Paradise Drive

by Rebecca Foust

reviewed by Elizabeth T. Gray Jr.

Paradise Drive, Foust’s fifth book of poems, tracks two journeys. The first is the speaker’s geographical journey from the despair of her hard-pressed childhood in central Pennsylvania to the despair of her high-net-worth married life in Marin County, California. The second is the speaker’s spiritual quest for meaning—as artist, wife, mother, and troubled citizen of the community her poems describe. These two contemporary voyages are woven together through a sequence of seventy-eight formally diverse and deftly crafted sonnets, making Foust an heir to Sidney, Spenser, Donne, Berryman, and Lowell. Some poems are formal and tightly rhymed, others are looser, with internal or slant rhyme. The sonnets’ language moves nimbly from erudition to slang, from the language of shared human experience to the insider talk of the rich and brittle, navigating between excruciating proximity and ironic distance, and bantering, as the occasion requires, with Bunyan and Augustine, Sappho and Blake. Make no mistake, this sequence is a tour de force.

The sequence begins in a glittery Slough of Despond, with all of Foust’s formal and linguistic talent on display:

Meet Pilgrim

on-the-wane, children grown and gone.
Who, voice-trained from birth in desire,
wakes one morning wanting—nothing—
in the way of things. Wanting some not-thing
not quite not-seen. Her dreams
—Macy’s-parade-balloon-sized dreams—
now lie, a tangle of downed silk and line.
Waist-deep in bright ruin, she labors to sing,
wondering if wanting is, after all, all
there is. Somewhere far away old ice recedes;
somewhere near new wars combust. Here, rain is rare
and Pilgrim sings her scales to the dust.
House of no children, guest room of no guest;
no god or guide, a broken song. Her quest.

Neither confession nor caricature, Foust’s tale of her Pilgrim’s progress is both specific to the speaker’s time and place, and yet universal, emotionally painful and, in places, completely hilarious.

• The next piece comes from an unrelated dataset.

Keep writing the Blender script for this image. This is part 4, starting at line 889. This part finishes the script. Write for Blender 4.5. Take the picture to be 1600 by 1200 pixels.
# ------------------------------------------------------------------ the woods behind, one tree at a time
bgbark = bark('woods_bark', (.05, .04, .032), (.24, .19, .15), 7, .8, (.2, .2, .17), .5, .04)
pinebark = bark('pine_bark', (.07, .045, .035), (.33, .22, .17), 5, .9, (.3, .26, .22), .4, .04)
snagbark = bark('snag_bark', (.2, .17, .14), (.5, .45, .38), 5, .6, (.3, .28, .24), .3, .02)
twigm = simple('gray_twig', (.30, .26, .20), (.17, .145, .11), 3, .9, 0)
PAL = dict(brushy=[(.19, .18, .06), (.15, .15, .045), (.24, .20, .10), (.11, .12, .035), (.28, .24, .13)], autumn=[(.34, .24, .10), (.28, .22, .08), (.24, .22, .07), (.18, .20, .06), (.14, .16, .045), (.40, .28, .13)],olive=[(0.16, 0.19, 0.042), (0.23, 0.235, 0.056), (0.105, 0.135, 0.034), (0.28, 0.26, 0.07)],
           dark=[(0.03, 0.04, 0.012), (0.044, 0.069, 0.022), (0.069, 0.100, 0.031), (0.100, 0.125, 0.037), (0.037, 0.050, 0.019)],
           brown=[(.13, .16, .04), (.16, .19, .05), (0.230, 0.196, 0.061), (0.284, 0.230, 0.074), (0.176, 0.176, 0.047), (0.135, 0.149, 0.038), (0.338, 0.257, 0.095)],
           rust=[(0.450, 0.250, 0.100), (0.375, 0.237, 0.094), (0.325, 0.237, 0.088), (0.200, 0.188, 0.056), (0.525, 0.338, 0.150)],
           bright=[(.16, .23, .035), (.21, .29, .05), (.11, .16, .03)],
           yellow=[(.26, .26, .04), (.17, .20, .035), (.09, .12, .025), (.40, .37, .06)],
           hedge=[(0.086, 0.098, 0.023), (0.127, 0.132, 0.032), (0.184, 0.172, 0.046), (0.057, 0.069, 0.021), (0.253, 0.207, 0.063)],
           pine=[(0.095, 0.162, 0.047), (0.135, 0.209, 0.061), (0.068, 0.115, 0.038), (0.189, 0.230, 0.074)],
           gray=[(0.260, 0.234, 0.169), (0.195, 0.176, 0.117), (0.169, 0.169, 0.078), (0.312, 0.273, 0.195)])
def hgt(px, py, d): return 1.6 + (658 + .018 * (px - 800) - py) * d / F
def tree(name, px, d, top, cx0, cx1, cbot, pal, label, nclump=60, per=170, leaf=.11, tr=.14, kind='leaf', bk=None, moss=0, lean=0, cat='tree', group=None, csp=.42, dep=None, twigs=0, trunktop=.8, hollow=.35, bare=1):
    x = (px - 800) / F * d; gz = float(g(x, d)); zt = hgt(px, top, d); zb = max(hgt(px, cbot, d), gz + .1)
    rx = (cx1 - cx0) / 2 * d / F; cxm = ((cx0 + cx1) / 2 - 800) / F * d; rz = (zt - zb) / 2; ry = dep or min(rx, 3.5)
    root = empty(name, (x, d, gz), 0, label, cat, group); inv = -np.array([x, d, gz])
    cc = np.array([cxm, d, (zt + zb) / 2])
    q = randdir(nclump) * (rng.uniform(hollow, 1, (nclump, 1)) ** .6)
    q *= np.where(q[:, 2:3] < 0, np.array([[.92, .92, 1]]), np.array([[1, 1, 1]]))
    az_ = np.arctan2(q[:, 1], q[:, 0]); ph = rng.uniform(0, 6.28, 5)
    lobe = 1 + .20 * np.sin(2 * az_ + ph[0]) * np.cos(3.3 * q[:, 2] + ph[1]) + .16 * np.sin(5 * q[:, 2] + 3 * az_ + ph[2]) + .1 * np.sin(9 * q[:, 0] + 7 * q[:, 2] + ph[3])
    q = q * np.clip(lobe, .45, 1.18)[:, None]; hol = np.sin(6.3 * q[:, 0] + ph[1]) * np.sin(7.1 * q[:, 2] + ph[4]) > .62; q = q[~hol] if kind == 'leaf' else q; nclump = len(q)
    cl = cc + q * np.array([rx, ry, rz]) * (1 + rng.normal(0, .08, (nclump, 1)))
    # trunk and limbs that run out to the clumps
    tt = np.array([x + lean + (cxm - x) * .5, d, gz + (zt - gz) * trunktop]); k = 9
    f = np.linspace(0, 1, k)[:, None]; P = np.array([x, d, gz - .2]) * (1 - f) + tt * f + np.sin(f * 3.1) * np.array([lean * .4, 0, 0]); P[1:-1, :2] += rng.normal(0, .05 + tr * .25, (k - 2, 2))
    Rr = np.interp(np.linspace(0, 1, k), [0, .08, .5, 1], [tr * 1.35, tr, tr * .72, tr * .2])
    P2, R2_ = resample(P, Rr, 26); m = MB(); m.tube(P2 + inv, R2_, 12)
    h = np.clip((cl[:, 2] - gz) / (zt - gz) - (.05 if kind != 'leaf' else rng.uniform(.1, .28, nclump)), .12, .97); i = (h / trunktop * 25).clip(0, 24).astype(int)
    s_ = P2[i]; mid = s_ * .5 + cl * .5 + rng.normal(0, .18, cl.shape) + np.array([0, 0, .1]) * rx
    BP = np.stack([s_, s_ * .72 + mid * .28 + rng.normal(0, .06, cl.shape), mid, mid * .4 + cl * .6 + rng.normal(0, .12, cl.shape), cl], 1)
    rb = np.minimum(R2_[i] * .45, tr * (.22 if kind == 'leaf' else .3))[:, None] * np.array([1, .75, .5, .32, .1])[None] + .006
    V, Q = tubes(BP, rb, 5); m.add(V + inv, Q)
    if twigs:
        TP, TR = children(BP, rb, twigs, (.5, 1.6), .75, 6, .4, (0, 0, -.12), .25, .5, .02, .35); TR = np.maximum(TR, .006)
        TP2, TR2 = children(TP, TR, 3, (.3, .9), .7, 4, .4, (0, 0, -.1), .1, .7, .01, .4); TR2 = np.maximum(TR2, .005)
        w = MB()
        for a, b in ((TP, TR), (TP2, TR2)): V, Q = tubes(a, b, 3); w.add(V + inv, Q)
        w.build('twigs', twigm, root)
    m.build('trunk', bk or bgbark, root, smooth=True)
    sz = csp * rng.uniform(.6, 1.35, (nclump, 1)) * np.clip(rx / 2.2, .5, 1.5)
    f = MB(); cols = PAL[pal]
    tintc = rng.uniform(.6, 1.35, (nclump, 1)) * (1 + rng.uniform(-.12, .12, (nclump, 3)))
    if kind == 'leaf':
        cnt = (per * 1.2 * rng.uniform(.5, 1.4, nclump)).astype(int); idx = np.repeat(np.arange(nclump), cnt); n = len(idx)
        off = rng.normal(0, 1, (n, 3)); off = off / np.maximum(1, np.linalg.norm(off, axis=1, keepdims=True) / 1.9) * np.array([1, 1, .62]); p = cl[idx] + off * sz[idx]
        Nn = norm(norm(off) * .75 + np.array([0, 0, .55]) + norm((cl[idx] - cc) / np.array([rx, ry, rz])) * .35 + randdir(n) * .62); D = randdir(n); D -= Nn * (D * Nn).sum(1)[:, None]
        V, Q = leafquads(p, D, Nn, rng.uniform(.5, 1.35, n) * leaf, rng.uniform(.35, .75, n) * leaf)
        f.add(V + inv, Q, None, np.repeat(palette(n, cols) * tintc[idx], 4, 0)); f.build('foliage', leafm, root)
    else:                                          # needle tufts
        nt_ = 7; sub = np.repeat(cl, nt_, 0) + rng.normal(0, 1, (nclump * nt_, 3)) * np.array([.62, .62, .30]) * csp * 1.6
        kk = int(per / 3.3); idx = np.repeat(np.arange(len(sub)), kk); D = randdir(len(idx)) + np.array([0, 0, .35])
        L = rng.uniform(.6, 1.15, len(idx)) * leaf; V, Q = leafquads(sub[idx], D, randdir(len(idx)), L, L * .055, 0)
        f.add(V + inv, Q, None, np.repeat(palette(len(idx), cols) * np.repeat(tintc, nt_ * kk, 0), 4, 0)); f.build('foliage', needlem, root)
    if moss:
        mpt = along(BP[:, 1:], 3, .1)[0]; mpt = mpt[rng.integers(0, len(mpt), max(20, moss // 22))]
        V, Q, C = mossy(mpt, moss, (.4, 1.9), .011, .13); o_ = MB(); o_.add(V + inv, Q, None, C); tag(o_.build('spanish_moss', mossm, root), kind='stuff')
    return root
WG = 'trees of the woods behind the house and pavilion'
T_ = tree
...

The book is divided into three sections. The first, “The Marriage of Heaven and Hell,” is a thirty-one-poem portrait of Pilgrim and the internal contradictions of the glamorous who live on Paradise Drive. We meet the hedge fund husbands, post-financial-meltdown, trying to stay ahead of federal subpoenas. We meet the Seven Deadly Sins on the Marin party circuit. Here is “GREED, Exercising Noblesse Oblige”:

The price tag of my suit? What absolves that
is my tailor, whose job depends on this tux:
Brioni, bespoke, and better than sex.”

At these parties Pilgrim responds to social pressure by locking herself in the bathroom with The Cantos, and struggles with the social scorn that accompanies the discovery that one of her children is autistic:

The Swede to her left leaned in
to discuss Pilgrim’s “asparagus” son,
worried, it seemed, that his own son
might be part green vegetable too.

and the challenges she faces as a mother:

where to find
the manual that tells how to respond
to the loved child who from his snug bed
whispers, I wish I were dead, Mom?
Tell me, Dr. Spock, what to do about that,
what does a mother fucking do about that?

The second section, “The Fire is Falling,” moves back to Pilgrim’s childhood spaces and her parents’ deaths, and then returns to examine the ways in which those who live along Paradise Drive manage to cope: drugs, alcohol, suicide.

Despair

There’s one Deadly Sin not at the party tonight,
and we’re her heirs….
She’s the slough all sin spawns in,
the one who was coached to rank linen
by threadcount and children by GPA.
She’s the one who starved herself gaunt
as Gaugin’s Le Christ Jaune and who woke
one noon to find herself wholly alone.
She’d have said she was happy, if you asked.
(You didn’t ask.) The cop sips his Starbucks.
The grapple hook drags Phoenix Lake.

The final section, “O Earth Return,” explores Pilgrim’s ascent from these despairs—by means of Alcoholics Anonymous, her child, her husband, love—in poems that, like those that preceded them, never come close to being trite:

The quest was a metaphor, of course—
it could mean abroad in a world
where May keeps blooming
right through one’s own fall—but also:
just asking the questions.
(“The Quest”)

And this, from “If Not, Winter”:

Persimmons hung
like bright lanterns after the leaves have gone.
Houseboat gypsy scarlets and azuls,
gray gulls, parchment egrets. Frail sculls
pulling diagonals on wide pewter water,
looking back while drawn into the future.

When was the last time you found a book-length sonnet sequence that you couldn’t put down? Paradise Drive is that rare one.